Após a morte da mãe, Agostinho voltou para a África junto com vários amigos devotos. Lá, levando uma vida monástica, ele iniciou seu trabalho filosófico de conciliar o neoplatonismo e o cristianismo de São Paulo. Mas Agostinho incluiu suas próprias ideias, muitas delas surpreendentes e que influenciariam séculos mais tarde a metafísica de Kant. Em pleno século 4 ele escreveu que o tempo é subjetivo e existe na mente humana como um aspecto de ver as coisas. Não podemos ver o mundo de outra forma, embora a realidade última não esteja sujeita ao tempo. Agostinho ainda afirmou que nada sabemos com precisão, a não ser que existimos e que pensamos, ideias que reapareceriam em Descartes, o fundador da filosofia moderna mais de um milênio à frente.
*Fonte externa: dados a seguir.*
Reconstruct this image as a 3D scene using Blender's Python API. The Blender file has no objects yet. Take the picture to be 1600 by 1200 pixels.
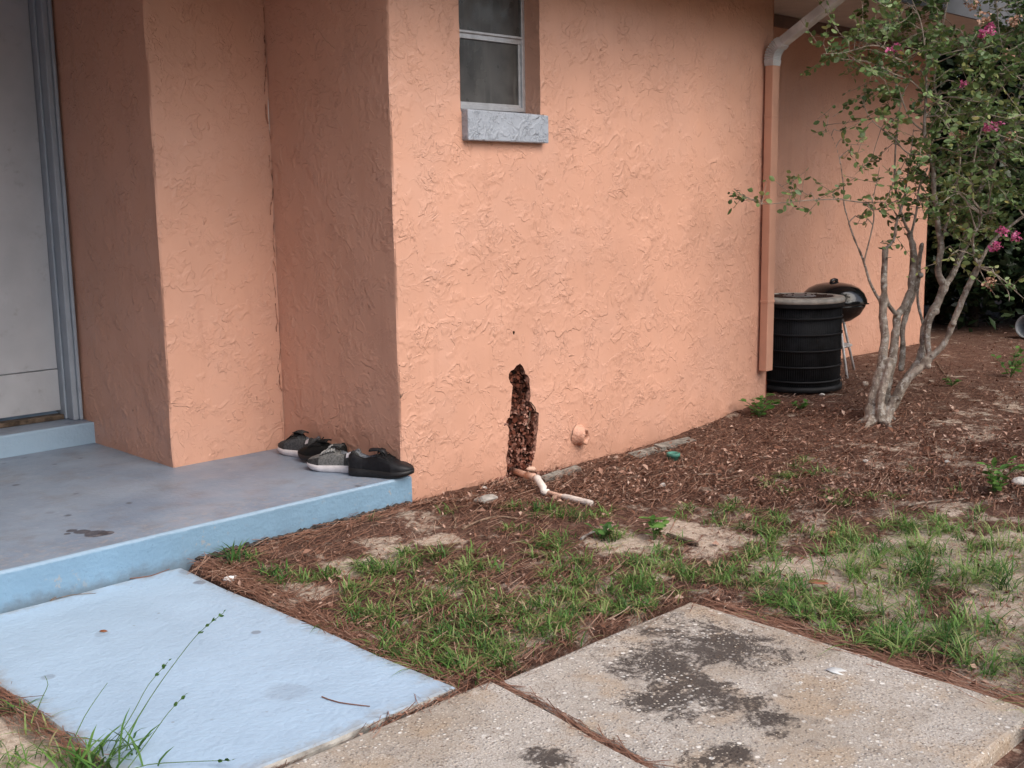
import bpy, bmesh, math, random
import numpy as np
from mathutils import Vector, Matrix
from mathutils.geometry import delaunay_2d_cdt
from math import radians, sin, cos, pi

random.seed(7)
rng = np.random.default_rng(11)
scene = bpy.context.scene
COL = scene.collection

# ------------------------------------------------------------------ camera
FPX = 1774.456                       # focal length for a 1600 px wide picture
PITCH, ROLL, YAW = radians(9.2235), radians(-0.87029), radians(44.69178)
CAM = np.array([-3.3445, -4.1392, 1.3])
_f = np.array([sin(YAW) * cos(PITCH), cos(YAW) * cos(PITCH), -sin(PITCH)])
_r = np.array([cos(YAW), -sin(YAW), 0.0])
_u = np.cross(_r, _f)
RIGHT = _r * cos(ROLL) + _u * sin(ROLL)
UP = -_r * sin(ROLL) + _u * cos(ROLL)
FWD = _f
cam_data = bpy.data.cameras.new('camera')
cam_data.sensor_width = 36.0
cam_data.lens = FPX / 1600 * 36.0
cam_data.clip_start = 0.05
cam_data.clip_end = 1500
cam = bpy.data.objects.new('camera', cam_data)
COL.objects.link(cam)
M = Matrix.Identity(4)
for i in range(3):
    M[i][0], M[i][1], M[i][2], M[i][3] = RIGHT[i], UP[i], -FWD[i], CAM[i]
cam.matrix_world = M
scene.camera = cam

# ------------------------------------------------------------------ light
SUN_EL, SUN_AZ = 46.0, 178.0         # degrees; azimuth clockwise from +Y
world = bpy.data.worlds.new('World')
scene.world = world
world.use_nodes = True
wn = world.node_tree
bg = wn.nodes['Background']
sky = wn.nodes.new('ShaderNodeTexSky')
sky.sky_type = 'NISHITA'
sky.sun_disc = False
sky.sun_elevation = radians(SUN_EL)
sky.sun_rotation = radians(SUN_AZ)
sky.air_density = 1.0
sky.dust_density = 4.0
sky.ozone_density = 0.6
wn.links.new(sky.outputs[0], bg.inputs[0])
bg.inputs[1].default_value = 0.14
sun_d = bpy.data.lights.new('sun', 'SUN')
sun_d.energy = 1.25
sun_d.angle = radians(60)
sun_d.color = (1.0, 0.975, 0.94)
sun = bpy.data.objects.new('sun', sun_d)
COL.objects.link(sun)
_sd = Vector((sin(radians(SUN_AZ)) * cos(radians(SUN_EL)), cos(radians(SUN_AZ)) * cos(radians(SUN_EL)), sin(radians(SUN_EL))))
sun.rotation_euler = _sd.to_track_quat('Z', 'Y').to_euler()
sun.location = (-2, -8, 12)
vs = scene.view_settings
vs.view_transform = 'Standard'
vs.look = 'None'
vs.exposure = 0.48
vs.gamma = 1.0
vs.use_curve_mapping = False
scene.cycles.max_bounces = 8
scene.cycles.use_denoising = True

# ------------------------------------------------------------------ helpers
def ray(px, py):
    return RIGHT * (px - 800) / FPX - UP * (py - 600) / FPX + FWD

def on_z(px, py, z):
    r = ray(px, py); return CAM + r * ((z - CAM[2]) / r[2])

def on_y(px, py, y):
    r = ray(px, py); return CAM + r * ((y - CAM[1]) / r[1])

def at_depth(px, py, d):
    return CAM + ray(px, py) * d

def lerp_tab(x, xs, ys):
    return np.interp(x, xs, ys)

def smooth(e0, e1, x):
    t = np.clip((x - e0) / (e1 - e0), 0, 1)
    return t * t * (3 - 2 * t)

def ground_z(x, y):
    x = np.asarray(x, float); y = np.asarray(y, float)
    near = np.interp(x, [-20, -2, 0, .3, .74, 1.04, 1.69, 2.18, 2.65, 2.9, 3.13, 3.6, 5, 7, 12],
                     [-.17, -.16, -.14, -.133, -.14, -.155, -.16, -.143, -.1, -.08, -.035, -.04, -.05, -.07, -.08])
    far = np.interp(x, [-20, 0, 1.0, 2.2, 3.5, 7, 12], [-.172, -.168, -.155, -.1, -.06, -.06, -.08])
    w = smooth(0, -1.3, y)
    z = near * (1 - w) + far * w
    z = z + .012 * np.sin(x * 2.7 + y * 1.9) * np.cos(y * 3.1 - x * 1.3) * smooth(-.3, -.9, y) * smooth(-.3, .3, x)
    return z

def on_ground(px, py):
    z = -.12
    for _ in range(12):
        p = on_z(px, py, z)
        z = float(ground_z(p[0], p[1]))
    return on_z(px, py, z)

def link(o, parent=None):
    COL.objects.link(o)
    if parent is not None:
        o.parent = parent
    return o

def tag(o, label=None, cat=None, group=None, kind=None):
    for k, v in (('label', label), ('category', cat), ('group', group), ('kind', kind)):
        if v:
            o[k] = v
    return o

def empty(name, loc=(0, 0, 0), rz=0.0, parent=None):
    o = bpy.data.objects.new(name, None)
    o.empty_display_size = .05
    o.location = tuple(float(v) for v in loc)
    o.rotation_euler = (0, 0, rz)
    return link(o, parent)

def mesh_np(name, verts, quads=None, tris=None, mats=None, parent=None, smooth_sh=False, midx=None, tint=None, obj=True):
    verts = np.asarray(verts, np.float32).reshape(-1, 3)
    nq = 0 if quads is None else len(quads)
    nt = 0 if tris is None else len(tris)
    me = bpy.data.meshes.new(name)
    me.vertices.add(len(verts))
    me.vertices.foreach_set('co', verts.ravel())
    li = []
    if nq: li.append(np.asarray(quads, np.int32).ravel())
    if nt: li.append(np.asarray(tris, np.int32).ravel())
    li = np.concatenate(li)
    me.loops.add(len(li))
    me.loops.foreach_set('vertex_index', li)
    me.polygons.add(nq + nt)
    st = np.concatenate([np.arange(nq) * 4, nq * 4 + np.arange(nt) * 3]).astype(np.int32)
    me.polygons.foreach_set('loop_start', st)
    if midx is not None:
        me.polygons.foreach_set('material_index', np.asarray(midx, np.int32))
    if smooth_sh:
        me.polygons.foreach_set('use_smooth', np.ones(nq + nt, bool))
    if tint is not None:
        a = me.color_attributes.new('tint', 'FLOAT_COLOR', 'POINT')
        c = np.ones((len(verts), 4), np.float32)
        t = np.asarray(tint, np.float32)
        if t.ndim == 1: c[:, 0] = t; c[:, 1] = t; c[:, 2] = t
        else: c[:, :t.shape[1]] = t
        a.data.foreach_set('color', c.ravel())
    me.update(calc_edges=True)
    me.validate()
    for m in (mats or []):
        me.materials.append(m)
    if not obj:
        return me
    o = bpy.data.objects.new(name, me)
    return link(o, parent)

class MB:
    """collects simple shapes into one mesh"""
    def __init__(s): s.v = []; s.f = []; s.m = []
    def add(s, verts, faces, mi=0):
        b = len(s.v)
        s.v += [tuple(float(c) for c in p) for p in verts]
        s.f += [tuple(b + i for i in f) for f in faces]
        s.m += [mi] * len(faces)
    def box(s, x0, x1, y0, y1, z0, z1, mi=0):
        s.add([(x0, y0, z0), (x1, y0, z0), (x1, y1, z0), (x0, y1, z0), (x0, y0, z1), (x1, y0, z1), (x1, y1, z1), (x0, y1, z1)],
              [(0, 3, 2, 1), (4, 5, 6, 7), (0, 1, 5, 4), (1, 2, 6, 5), (2, 3, 7, 6), (3, 0, 4, 7)], mi)
    def tube(s, pts, rad, n=8, cap=True, mi=0, sx=1.0, jit=0.0):
        pts = [np.asarray(p, float) for p in pts]
        if not hasattr(rad, '__len__'): rad = [rad] * len(pts)
        vs, fs = [], []
        t0 = pts[1] - pts[0]
        ref = np.array([0, 0, 1.0]) if abs(t0[2]) < .9 * np.linalg.norm(t0) else np.array([1.0, 0, 0])
        a = np.cross(t0, ref); a /= np.linalg.norm(a)
        for i, p in enumerate(pts):
            t = pts[min(i + 1, len(pts) - 1)] - pts[max(i - 1, 0)]
            t /= (np.linalg.norm(t) + 1e-9)
            a = a - t * (a @ t); a /= (np.linalg.norm(a) + 1e-9)
            b = np.cross(t, a)
            for k in range(n):
                an = 2 * pi * k / n
                rr = rad[i] * (1 + jit * (random.random() - .5))
                vs.append(p + a * cos(an) * rr * sx + b * sin(an) * rr)
        for i in range(len(pts) - 1):
            for k in range(n):
                fs.append((i * n + k, i * n + (k + 1) % n, (i + 1) * n + (k + 1) % n, (i + 1) * n + k))
        if cap:
            fs.append(tuple(reversed(range(n)))); fs.append(tuple(range((len(pts) - 1) * n, len(pts) * n)))
        s.add(vs, fs, mi)
    def lathe(s, prof, c=(0, 0, 0), n=32, mi=0, closed=False):
        vs, fs = [], []
        for r, z in prof:
            for k in range(n):
                an = 2 * pi * k / n
                vs.append((c[0] + r * cos(an), c[1] + r * sin(an), c[2] + z))
        m = len(prof)
        for i in range(m - 1 + (1 if closed else 0)):
            j = (i + 1) % m
            for k in range(n):
                fs.append((i * n + k, i * n + (k + 1) % n, j * n + (k + 1) % n, j * n + k))
        s.add(vs, fs, mi)
    def build(s, name, mats, parent=None, smooth_sh=False, bevel=0.0, seg=2):
        me = bpy.data.meshes.new(name)
        me.from_pydata(s.v, [], s.f)
        if not isinstance(mats, (list, tuple)): mats = [mats]
        for m in mats: me.materials.append(m)
        me.polygons.foreach_set('material_index', s.m)
        if smooth_sh: me.polygons.foreach_set('use_smooth', [True] * len(s.f))
        me.update()
        o = bpy.data.objects.new(name, me)
        link(o, parent)
        if bevel:
            b = o.modifiers.new('bevel', 'BEVEL'); b.width = bevel; b.segments = seg; b.limit_method = 'ANGLE'
            b.harden_normals = False
        return o

# ------------------------------------------------------------------ materials
class NT:
    def __init__(s, name, rough=.6, spec=.5, metal=0.0):
        s.m = bpy.data.materials.new(name); s.m.use_nodes = True
        s.t = s.m.node_tree; s.b = s.t.nodes['Principled BSDF']
        s.b.inputs['Roughness'].default_value = rough
        s.b.inputs['Specular IOR Level'].default_value = spec
        s.b.inputs['Metallic'].default_value = metal
        s.pos = s.t.nodes.new('ShaderNodeNewGeometry').outputs['Position']
    def n(s, typ, **kw):
        x = s.t.nodes.new(typ)
        for k, v in kw.items(): setattr(x, k, v)
        return x
    def put(s, sock, v):
        if isinstance(v, bpy.types.NodeSocket): s.t.links.new(v, sock)
        elif isinstance(v, (tuple, list)) and len(v) == 3 and sock.type == 'RGBA': sock.default_value = (*v, 1)
        else: sock.default_value = v
    def noise(s, scale, detail=3, rough=.55, dist=0.0, vec=None, off=None):
        x = s.n('ShaderNodeTexNoise')
        s.put(x.inputs['Scale'], scale); s.put(x.inputs['Detail'], detail); s.put(x.inputs['Roughness'], rough); s.put(x.inputs['Distortion'], dist)
        v = s.pos if vec is None else vec
        if off is not None: v = s.vadd(v, off)
        s.t.links.new(v, x.inputs['Vector'])
        return x.outputs['Fac']
    def vadd(s, v, off):
        x = s.n('ShaderNodeVectorMath', operation='ADD'); s.put(x.inputs[0], v); s.put(x.inputs[1], off); return x.outputs[0]
    def vmul(s, v, off):
        x = s.n('ShaderNodeVectorMath', operation='MULTIPLY'); s.put(x.inputs[0], v); s.put(x.inputs[1], off); return x.outputs[0]
    def vor(s, scale, feature='F1', out='Distance', vec=None, rnd=1.0):
        x = s.n('ShaderNodeTexVoronoi', feature=feature)
        s.put(x.inputs['Scale'], scale); s.put(x.inputs['Randomness'], rnd)
        s.t.links.new(s.pos if vec is None else vec, x.inputs['Vector'])
        return x.outputs[out]
    def map(s, v, a, b, c=0.0, d=1.0, sm=True):
        x = s.n('ShaderNodeMapRange', interpolation_type='SMOOTHSTEP' if sm else 'LINEAR')
        s.put(x.inputs[0], v)
        for i, q in zip((1, 2, 3, 4), (a, b, c, d)): s.put(x.inputs[i], q)
        return x.outputs[0]
    def math(s, op, a, b=0.0, c=None):
        x = s.n('ShaderNodeMath', operation=op); s.put(x.inputs[0], a); s.put(x.inputs[1], b)
        if c is not None: s.put(x.inputs[2], c)
        return x.outputs[0]
    def mix(s, f, a, b, blend='MIX'):
        x = s.n('ShaderNodeMix', data_type='RGBA', blend_type=blend)
        s.put(x.inputs[0], f); s.put(x.inputs[6], a); s.put(x.inputs[7], b); return x.outputs[2]
    def blob(s, c, r, edge=.35, warp=.0):
        """1 inside a round patch of radius r at world (x,y), falling off by edge*r"""
        v = s.n('ShaderNodeVectorMath', operation='SUBTRACT'); s.put(v.inputs[0], s.pos); s.put(v.inputs[1], tuple(float(q) for q in c))
        l = s.n('ShaderNodeVectorMath', operation='LENGTH'); s.t.links.new(v.outputs[0], l.inputs[0])
        return s.map(l.outputs['Value'], r, r * edge, 0.0, 1.0)
    def bump(s, h, dist=.005, strength=1.0):
        x = s.n('ShaderNodeBump'); s.put(x.inputs['Strength'], strength); s.put(x.inputs['Distance'], dist)
        s.t.links.new(h, x.inputs['Height']); s.t.links.new(x.outputs[0], s.b.inputs['Normal'])
    def col(s, c): s.put(s.b.inputs['Base Color'], c); return s
    def rough(s, v): s.put(s.b.inputs['Roughness'], v)
    def tint(s):
        x = s.n('ShaderNodeVertexColor'); x.layer_name = 'tint'; return x.outputs['Color']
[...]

Em 396, Agostinho foi nomeado bispo de Hipona. Nessa época escreveu “Confissões”, obra em que relata as agonias sexuais de sua juventude e faz sua declaração de fé. Em “Confissões” já aparece os primeiros pensamentos de sua filosofia. Ele também escrevia violentos textos polêmicos contra várias seitas que faziam bastante sucesso no cristianismo, como o maniqueísmo, o donatismo e o pelagianismo. Suas campanhas ajudaram a fixar a ortodoxia cristã. Ele levou isso mais adiante ainda ao escrever “A cidade de Deus”, obra de teologia e filosofia que estabelece a primeira visão cristã da história. Os últimos anos de vida de Agostinho acompanharam o declínio do Império Romano. Ele morreu em 28 de agosto de 430, durante o cerco dos vândalos a Hipona. Logo após sua morte ele foi reconhecido como santo. Seus restos mortais foram trazidos pelo rei dos lombardos para Pavia, na Itália, e estão perto do altar-mor da igreja San Pietro in Ciel d’oro.

O que é o tempo?

Não houve tempo nenhum em que não fizésseis alguma coisa, pois fazíeis o próprio tempo.
Nenhum tempo Vos é coeterno porque Vós permaneceis imutável, e se os tempos assim permanecessem, já não seriam tempos. Que é, pois o tempo? Quem poderá explicá-lo clara e brevemente? Quem poderá apreendê-lo, mesmo só como pensamento, para depois nos traduzir por palavras o seu conceito? E que assunto mais familiar e mais frequente nas nossas conversas do que o tempo? Quando dele falamos, compreendemos o que dizemos. Compreendemos também o que nos dizem quando dele nos falam. O que é, por conseguinte, o tempo? Se ninguém me perguntar, eu sei; se quiser explicá-lo a quem me fizer a pergunta, já não sei. Porém, atrevo-me a declarar, sem receio de contestação, que, se nada sobrevivesse, não haveria tempo futuro, e se agora nada houvesse, não existia o tempo presente.
De que modo existem aqueles dois tempos – o passado e o futuro – se o passado já não existe e o futuro ainda não veio? Quanto ao presente, se fosse sempre presente e não passasse para o pretérito, já não seria tempo mas eternidade. Mas se o presente, para ser tempo, tem necessariamente de passar para o pretérito, como podemos afirmar que ele existe, se a causa da sua existência é a mesma pela qual deixará de existir? Para que digamos que o tempo verdadeiramente só existe porque tende a não ser?